Free from stigma and institutional homogeneity, these good looking buildings are in a class by themselves

There's a Section 8 housing complex just up the street from my house in San Francisco. Four of its street-facing garages were painted recently (pictured below) in four different color configurations best described as Institutional Drab. It's as if each color selected (such as Swiss Coffee, second picture down) was drained of its vibrancy upon contact with the walls. And these modest buildings, though freshly painted just a few weeks ago, already look dated, decrepit even.

This soul-sapping approach to aesthetics is par for the course for affordable housing, which is meant not only to look low-budget but also low-effort. Conventional thinking on affordability proceeds from the misguided premise that anything well-designed will be, and look, expensive so it follows that design should not be a priority. Further, the argument goes, anything well-designed will be too appealing to eligible to tenants, thus discouraging them from ever leaving. So affordable housing should not only be cheap, it should look cheap. As a result, much affordable housing is more punitive than homey, by design.

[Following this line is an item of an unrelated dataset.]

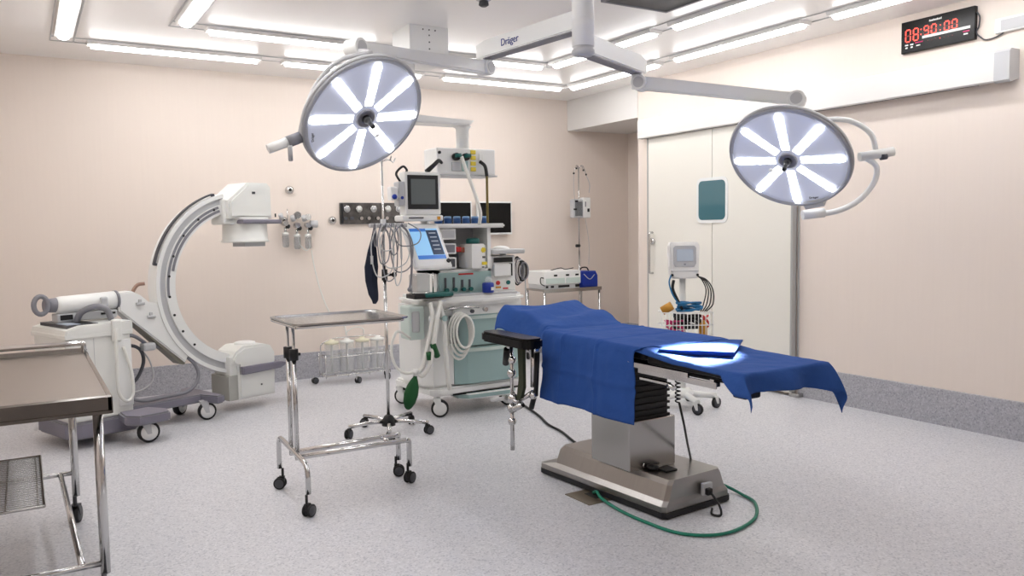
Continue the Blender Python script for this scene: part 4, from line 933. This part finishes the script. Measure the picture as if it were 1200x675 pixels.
b.prism([(.28, .28), (.50, .28), (.56, .45), (.52, .56), (.30, .56), (.24, .46)], 'z', .145, .215, bv=.012, m=PURPG); b.build('base', CA)
for x, y, r_, a in ((.40, -.47, .075, -.2), (.40, .47, .075, .3), (1.03, -.17, .07, -.3), (1.0, .19, .07, .5)): caster(CA, x, y, r_, .05, .16, a, HUBW, LGREY)
b = MB(OFFW); b.prism([(-.03, .185), (.40, .185), (.40, .80), (.10, .80), (-.04, .765), (-.04, .30)], 'y', -.27, .27, bv=.01)
b.box(-.055, .415, -.285, .285, .765, .80, bv=.008); b.prism([(-.055, .785), (-.04, .83), (.06, .855), (.415, .86), (.415, .79)], 'y', -.285, .285, bv=.008)
cab = b.build('cabinet', CA)
MB(LGREY).box(.14, .143, -.272, -.27, .2, .76).box(.295, .40, -.277, -.268, .25, .73, WHITE, bv=.004).build('side_panel', cab)
TC = frame((.93, 0, .36), (0, 1, 0), (-.36, 0, .93), (0, 0, .852))
MB(DGREY, SCRD, LCD).box(-.01, .20, -.22, .22, -.02, .008, DGREY, M=Matrix.Translation((0, 0, .852))).box(.0, .09, -.2, -.02, .007, .011, LCD, M=Matrix.Translation((0, 0, .852))).box(.1, .18, -.18, .18, .007, .011, BLACK, M=Matrix.Translation((0, 0, .852))).build('control_panel', cab)
sw = MB(DGREY)
for k_ in range(3):
    sw.tube([(.07 + .026 * (1 + .4 * k_) * math.cos(a), -.274, .645 + .036 * (1 + .35 * k_) * math.sin(a)) for a in [k_ + 3.6 * q / 14 for q in range(15)]], [.006, .002], n=6)
sw.build('swirl_emblem', cab)
MB(OFFW, HOSEW).tube([(.31, -.285, .84), (.28, -.31, .78), (.27, -.32, .55), (.275, -.32, .36), (.33, -.32, .29), (.38, -.31, .34), (.375, -.31, .5), (.33, -.30, .68)], .012, HOSEW, curve=True).box(.26, .33, -.31, -.27, .72, .88, OFFW, bv=.015).build('hand_switch_cable', cab)
MB(GREY, BLACK).tube([(.12, -.06, .86), (.14, -.10, .93), (.22, -.14, .97), (.30, -.14, .94), (.33, -.14, .87)], .022, GREY, curve=True).build('grip_handle', cab)
# horizontal carriage arm
ar = MB(WHITE, GREY, BLACK); ar.lathe([(.045, -.02), (.060, .0), (.064, .02), (.066, .40)], (.02, 0, .985), WHITE, 24, (1, 0, .03)); ar.lathe([(.069, .40), (.069, .42)], (.02, 0, .985), GREY, 24, (1, 0, .03)); ar.box(.0, .42, -.05, .05, .87, .93, LGREY, bv=.01); ar.box(.02, .10, -.062, -.048, .885, .92, BLACK); ar.box(.30, .40, -.06, -.05, .90, .915, BLACK); ar.build('carriage', CA)
MB(GREY).tube([(-.10 + .045 * math.cos(a), -.045, 1.0 + .062 * math.sin(a)) for a in [2 * PI * q / 20 for q in range(21)]], .017, cap=False).cyl((-.06, 0, .99), (.03, 0, .99), .045, GREY, r2=.055).build('rear_handle', CA)
MB(LGREY).box(.29, .345, -.08, -.05, .955, 1.03, bv=.012).build('brake_knob', CA)
# flat tapered carrier from the cylinder to the rail
cr = MB(WHITE, GREY)
CX, CZ, RO, RI = 1.47, 1.06, .755, .60
cr_pts = [(.43, .915), (.43, 1.05), (.535, 1.055), (.60, 1.02), (.66, .965), (.715, .955)]
for a in (188, 196, 204, 212, 220, 227): cr_pts.append((CX + (RO - .012) * math.cos(math.radians(a)), CZ + (RO - .012) * math.sin(math.radians(a))))
cr_pts += [(.93, .462)]
cr.prism(cr_pts, 'y', -.055, .075, bv=.01, m=WHITE)
cr.prism([(.425, .93), (.455, .93), (.94, .47), (.93, .445), (.90, .45)], 'y', -.04, .078, mat('olive_grey', (128, 124, 112), .5)); cr.build('carrier', CA)
for p in ((.585, .96), (.665, .855)): MB(LGREY, GREY).box(p[0] - .03, p[0] + .035, -.075, -.055, p[1] - .012, p[1] + .008, bv=.005).box(p[0] - .01, p[0] + .01, -.07, -.055, p[1], p[1] + .03).build('lever', CA)
# the C itself: an I-beam bent to an arc
ce = MB(WHITE, GREY, LGREY)
def arc(r0, r1, a0, a1, y0, y1, m_, N=48):
    rings = []
    for q in range(N + 1):
        a = math.radians(a0 + (a1 - a0) * q / N); c_, s_ = math.cos(a), math.sin(a)
        rings.append([Vector((CX + r1 * c_, y0, CZ + r1 * s_)), Vector((CX + r0 * c_, y0, CZ + r0 * s_)), Vector((CX + r0 * c_, y1, CZ + r0 * s_)), Vector((CX + r1 * c_, y1, CZ + r1 * s_))])
    n = 4; v = [p for r_ in rings for p in r_]
    f = [(i * n + j, i * n + (j + 1) % n, (i + 1) * n + (j + 1) % n, (i + 1) * n + j) for i in range(N) for j in range(n)] + [(3, 2, 1, 0), tuple(N * n + j for j in range(4))]
    vs, fs = ce._poly(v, f, m_, True); 
    for fc_ in fs: fc_.smooth = False
    bmesh.ops.recalc_face_normals(ce.bm, faces=fs)
A0, A1 = 102, 258
arc(RI, RI + .075, A0, A1, -.065, .065, WHITE); arc(RI + .075, RO - .03, A0, A1, -.045, .045, LGREY); arc(RO - .03, RO, A0, A1, -.065, .065, WHITE)
ce.build('c_rail', CA)
ce = MB(GREY); arc(RO - .105, RO - .085, 108, 186, -.068, -.064, GREY); arc(RI + .02, RI + .04, 108, 168, -.070, -.064, GREY); ce.build('rail_groove', CA)
ce = MB(DGREY); arc(RO + .012, RO + .024, 108, 166, -.05, -.02, DGREY); arc(RO - .002, RO + .02, 107, 108.5, -.05, -.02, DGREY); arc(RO - .002, RO + .02, 165, 166.5, -.05, -.02, DGREY); ce.build('cable_guard', CA)
dt = MB(BLACK)
for a in (112, 126, 142, 158, 172, 186, 199, 212, 225):
    a = math.radians(a); dt.cyl((CX + (RI + .055) * math.cos(a), -.071, CZ + (RI + .055) * math.sin(a)), (CX + (RI + .055) * math.cos(a), -.064, CZ + (RI + .055) * math.sin(a)), .010, n=8)
dt.build('rail_bolt', CA)
MB(GREY).tube([(.60, .06, .96), (.60, .08, 1.03), (.64, .08, 1.09), (.69, .06, 1.10)], .014, mat('brown_hose', (150, 120, 105), .5), curve=True).build('hose', CA)
# detector (top)
de = MB(OFFW); de.prism([(1.31, 1.60), (1.31, 1.745), (1.49, 1.895), (1.68, 1.895), (1.71, 1.86), (1.715, 1.60)], 'y', -.16, .16, bv=.02)
de.box(1.29, 1.40, -.10, .10, 1.55, 1.76, bv=.015); de.lathe([(.19, 1.40), (.195, 1.405), (.195, 1.415), (.185, 1.42), (.18, 1.56), (.20, 1.61)], (1.545, 0, 0), OFFW, 40); det = de.build('detector', CA)
MB(PURPG).box(1.40, 1.775, -.205, .12, 1.555, 1.59, bv=.01).build('bumper', det)
MB(LGREY).box(1.48, 1.68, -.09, .09, 1.365, 1.402, bv=.004).build('collimator', det)
MB(BLACK, LGREY).box(1.735, 1.745, -.166, -.158, 1.61, 1.64).box(1.52, 1.55, -.1635, -.159, 1.80, 1.82, DGREY).build('marking', det)
# tube (bottom)
tb = MB(OFFW); tb.prism([(1.34, .10), (1.69, .10), (1.70, .40), (1.70, .455), (1.66, .52), (1.60, .54), (1.40, .54), (1.33, .50), (1.29, .44), (1.29, .40), (1.34, .38)], 'y', -.15, .15, bv=.02)
tb.box(1.28, 1.35, -.12, .12, .30, .46, bv=.01); tbo = tb.build('x_ray_tube', CA)
MB(OFFW).lathe([(.09, .535), (.085, .555), (.06, .562)], (1.50, 0, 0), WHITE, 32).build('tube_port', tbo)
MB(PURPG).prism([(1.36, .31), (1.36, .375), (1.72, .375), (1.80, .36), (1.72, .32)], 'y', -.195, .16, bv=.008).build('bumper', tbo)
MB(LGREY).box(1.255, 1.345, -.13, .13, .10, .305, mat('fin_grey', (172, 172, 166), .5), bv=.003).build('vent_fins', tbo)
MB(DGREY).cyl((1.55, -.154, .20), (1.55, -.149, .20), .008, n=8).build('screw', tbo)
cb_ = MB(GREY)
cb_.tube([(.42, -.05, .66), (.52, -.02, .72), (.62, -.02, .66), (.66, 0, .62), (.86, 0, .58), (1.0, -.05, .45), (1.02, -.08, .33), (.92, -.1, .24), (.72, -.1, .225), (.55, -.08, .225), (.44, -.05, .28)], .014, curve=True); cb_.build('hose', CA)
MB(DGREY).tube([(.42, .0, .60), (.52, .0, .64), (.60, .0, .60), (.62, .0, .50), (.56, .0, .38), (.46, .0, .33)], .013, curve=True).tube([(.42, .05, .4), (.50, .05, .42), (.55, .05, .34), (.50, .05, .26), (.44, .05, .24)], .012, curve=True).build('hose', CA)
MB(LGREY).tube([(.60, .02, .62), (.68, .02, .50), (.70, .02, .36), (.62, .02, .29), (.50, .02, .28)], .006, curve=True).build('hose', CA)
MB(PALET, LGREY).box(.60, .70, -.06, .02, .59, .65, LGREY, bv=.015).build('cable_clamp', CA)
MB(BLACK).box(.40, .44, -.18, .12, .45, .72, bv=.006).build('connector_plate', CA)

# ------------------------------------------------------------------ steel back table (left foreground)
BT = thing('steel_table', 'long stainless steel work table with a raised rear rim at the left edge', 'table', (-5.40, -3.86, 0), 0)
tp = MB(TOPST, STEEL); tp.box(-.76, 0, -.74, .70, .83, .85, TOPST)
tp.build('table_top', BT)
MB(mat('apron_steel', (120, 116, 112), .22, metal=1.0)).prism([(-.742, .79), (-.742, .853), (-.72, .857), (-.70, .852), (-.74, .846), (-.735, .79)], 'x', -.76, 0).prism([(-.75, .790), (-.73, .790), (-.73, .802), (-.75, .802)], 'x', -.76, 0).box(-.012, .004, -.742, .70, .79, .853).build('apron', BT)
MB(CHROME).tube([(-.76, .70, .90), (-.01, .70, .90), (-.01, .70, .85)], .014, fil=.01).box(-.76, .0, .69, .71, .845, .875, STEEL).build('rear_rim', BT)
for nm, x, y in (('leg', -.045, -.66), ('leg', -.09, .49), ('leg', -.70, -.66), ('leg', -.70, .49)):
    MB(CHROME).cyl((x, y, .14), (x, y, .80), .0185, n=16).build(nm, BT)
    caster(BT, x, y, .045, .028, .145, 1.2, DGREY, DGREY)
MB(CHROME).cyl((-.70, .49, .26), (-.09, .49, .26), .012).build('stretcher', BT)
MB(CHROME).cyl((-.70, -.66, .18), (-.045, -.66, .18), .012).build('stretcher', BT)
MB(CHROME).cyl((-.155, .49, .26), (-.125, -.66, .18), .013).build('stretcher', BT)
gr = MB(STEEL); 
gr.tube([(-.24, -.57, .42), (-.24, .28, .42), (-.72, .28, .42), (-.72, -.57, .42), (-.24, -.57, .42)], .006, n=8)
for i in range(34): y = -.56 + i * .84 / 33; gr.cyl((-.72, y, .42), (-.24, y, .42), .003, n=5)
for i in range(5): x = -.26 - i * .11; gr.cyl((x, -.57, .416), (x, .28, .416), .004, n=5)
gr.cyl((-.70, -.66, .42), (-.70, .49, .42), .01, n=8); gr.cyl((-.55, .28, .42), (-.55, .49, .26), .006, n=8); gr.build('wire_shelf', BT)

Fortunately, there are a number of architects and developers bucking this long-running and convoluted mindset. Architects, builders and developers have succeeded in designing affordable housing free from stigma and institutional homogeneity, creating projects that express hope and possibility. Some notable examples:

Sierra Bonita Affordable Housing, West Hollywood, California (2010)

Photo courtesy Tighe Architecture

The very antithesis of institutional is architect Patrick Tighe’s Sierra Bonita building. Rivaling any luxury condo project but costing just $14 million for 42-units, the energy-efficient, mixed-use building has a courtyard garden, integrated photovoltaic panels that double as shade canopies for the building’s terraces, and a gorgeous laser-cut aluminum screen façade. The 50,000 square-foot structure serves people living with disabilities and houses non-profits such as AIDS Project Los Angeles on its ground floor. 

Armstrong Place, San Francisco, California (2010)

Photo by Brian Rose

Low income housing especially in poor neighborhoods often defaults to overtly symbolic aesthetic conventions (say murals of Martin Luther King, Jr. or cloyingly bright preschool paint colors). Architect David Baker, by way of contrast, not only uses color to brilliant effect at Armstrong Place, he incorporates such atypical elements (that really should be standard on any multi-family building) as allotment gardens for families to grow food and flowers, a rain garden to manage and clean stormwater biodynamically, and it's served by the city's efficient light rail system.

 

Design 99, Detroit, Michigan

Most of what we see of Detroit’s housing is captured in the oft-maligned photographs known as “ruin porn.” Design 99’s Mitch Cope and Gina Reichert work with neighboring artists and architects to purchase dilapidated properties in the city and transform them into affordable housing, art studios and exhibition spaces. The duo recently teamed up with Dutch arts organization Fonds BKVB to bring international artists to the neighborhood as well. 

 

Via Verde, the Bronx, New York (2011)

Of this recently completed subsidized housing project in the Bronx, New York Times architecture critic Michael Kimmelman wrote, “Like all good architecture, it is handsome. Unlike too much, it goes out of its way to be healthy.” In stark contrast to the proliferation of “green luxury” condos popping up all over New York, here sustainability isn’t used as a marketing tool but rather as a way to create what residents wanted: a healthy place to live. Developed by Phipps Houses and Jonathan Rose Companies with Dattner Architects and Grimshaw to exceed LEED Gold standards, the project includes green roofs, solar shading, rainwater harvesting, has room for growing fruits and vegetables, and provides open space, bike storage, and a fitness center for residents. 

 

Glenmore Gardens, Brooklyn, New York (2007)

Through New York’s Department of Housing Preservation and Development’s “New Foundations Program,” a high profile team of architects including Alloy, Bernheimer Architecture, Briggs Knowles, Architecture Research Office, and Lewis Tsuramaki Lewis, collaborated to create Glenmore Gardens, these sleek and modern semi-detached two-family homes which came in at the near unheard construction costs of about $110 per square foot.